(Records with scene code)

┏━━

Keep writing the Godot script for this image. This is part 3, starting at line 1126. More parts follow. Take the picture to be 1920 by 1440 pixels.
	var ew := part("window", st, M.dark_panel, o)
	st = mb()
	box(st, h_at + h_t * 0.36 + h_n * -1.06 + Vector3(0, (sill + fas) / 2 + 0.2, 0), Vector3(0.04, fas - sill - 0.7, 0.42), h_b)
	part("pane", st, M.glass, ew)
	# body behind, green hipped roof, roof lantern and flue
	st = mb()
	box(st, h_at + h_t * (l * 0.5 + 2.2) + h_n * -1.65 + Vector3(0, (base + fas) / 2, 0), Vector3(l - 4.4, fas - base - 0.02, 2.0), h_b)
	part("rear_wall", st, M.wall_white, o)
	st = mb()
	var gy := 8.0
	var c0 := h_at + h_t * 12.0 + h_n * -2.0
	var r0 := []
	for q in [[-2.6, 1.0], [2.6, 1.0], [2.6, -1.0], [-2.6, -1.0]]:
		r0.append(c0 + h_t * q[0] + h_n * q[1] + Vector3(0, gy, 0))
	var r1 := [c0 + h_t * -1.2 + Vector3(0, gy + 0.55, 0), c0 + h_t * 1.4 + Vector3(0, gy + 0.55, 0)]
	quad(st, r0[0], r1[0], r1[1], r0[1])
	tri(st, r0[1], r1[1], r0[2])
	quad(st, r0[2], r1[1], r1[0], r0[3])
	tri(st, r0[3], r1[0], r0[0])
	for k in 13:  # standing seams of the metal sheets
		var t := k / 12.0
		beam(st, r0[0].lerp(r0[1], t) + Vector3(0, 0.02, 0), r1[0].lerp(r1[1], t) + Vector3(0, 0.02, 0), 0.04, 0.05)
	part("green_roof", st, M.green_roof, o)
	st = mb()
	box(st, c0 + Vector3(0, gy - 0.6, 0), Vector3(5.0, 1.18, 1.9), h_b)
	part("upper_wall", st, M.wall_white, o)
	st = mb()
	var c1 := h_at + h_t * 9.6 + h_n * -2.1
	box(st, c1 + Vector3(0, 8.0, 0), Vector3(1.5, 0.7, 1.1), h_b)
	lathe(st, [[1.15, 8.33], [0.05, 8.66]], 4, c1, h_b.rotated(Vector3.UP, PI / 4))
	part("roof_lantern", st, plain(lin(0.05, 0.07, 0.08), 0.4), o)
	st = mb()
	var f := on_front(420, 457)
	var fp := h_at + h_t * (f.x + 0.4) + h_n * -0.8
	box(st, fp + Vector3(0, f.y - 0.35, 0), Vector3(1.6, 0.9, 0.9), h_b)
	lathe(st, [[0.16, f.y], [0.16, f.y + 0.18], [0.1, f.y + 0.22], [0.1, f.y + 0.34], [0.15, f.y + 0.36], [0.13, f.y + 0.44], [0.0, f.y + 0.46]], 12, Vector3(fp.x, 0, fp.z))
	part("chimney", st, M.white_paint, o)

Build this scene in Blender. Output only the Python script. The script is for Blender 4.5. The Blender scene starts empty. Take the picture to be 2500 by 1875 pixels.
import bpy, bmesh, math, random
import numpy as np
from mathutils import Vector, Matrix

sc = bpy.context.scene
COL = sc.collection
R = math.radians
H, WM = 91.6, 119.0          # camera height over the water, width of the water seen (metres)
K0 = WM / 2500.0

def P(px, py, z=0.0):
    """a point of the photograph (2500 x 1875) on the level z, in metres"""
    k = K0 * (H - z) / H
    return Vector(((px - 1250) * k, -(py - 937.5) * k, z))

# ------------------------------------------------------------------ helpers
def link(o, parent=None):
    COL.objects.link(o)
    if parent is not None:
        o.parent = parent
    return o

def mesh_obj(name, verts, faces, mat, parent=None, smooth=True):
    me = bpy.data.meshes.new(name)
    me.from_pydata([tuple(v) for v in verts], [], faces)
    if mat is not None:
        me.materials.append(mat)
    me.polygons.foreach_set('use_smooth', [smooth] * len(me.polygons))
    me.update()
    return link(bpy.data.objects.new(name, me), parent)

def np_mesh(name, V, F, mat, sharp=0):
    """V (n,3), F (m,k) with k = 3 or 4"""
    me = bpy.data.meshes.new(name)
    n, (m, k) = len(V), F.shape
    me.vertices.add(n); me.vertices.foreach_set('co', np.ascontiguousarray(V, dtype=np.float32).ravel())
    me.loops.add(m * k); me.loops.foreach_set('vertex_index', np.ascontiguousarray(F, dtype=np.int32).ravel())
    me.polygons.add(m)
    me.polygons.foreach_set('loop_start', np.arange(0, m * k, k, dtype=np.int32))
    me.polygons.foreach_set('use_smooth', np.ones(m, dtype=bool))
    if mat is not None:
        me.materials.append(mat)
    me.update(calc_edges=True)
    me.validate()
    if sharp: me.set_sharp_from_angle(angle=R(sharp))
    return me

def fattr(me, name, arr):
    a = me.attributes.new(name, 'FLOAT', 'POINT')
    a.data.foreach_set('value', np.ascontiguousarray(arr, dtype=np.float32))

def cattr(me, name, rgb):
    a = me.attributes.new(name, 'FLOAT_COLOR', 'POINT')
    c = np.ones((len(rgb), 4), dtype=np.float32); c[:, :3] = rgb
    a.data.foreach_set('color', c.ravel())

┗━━

-- What needs to be done --
Work out how many lines above have the string "pixels" in them, and give only the number.

-- Problem solution --
2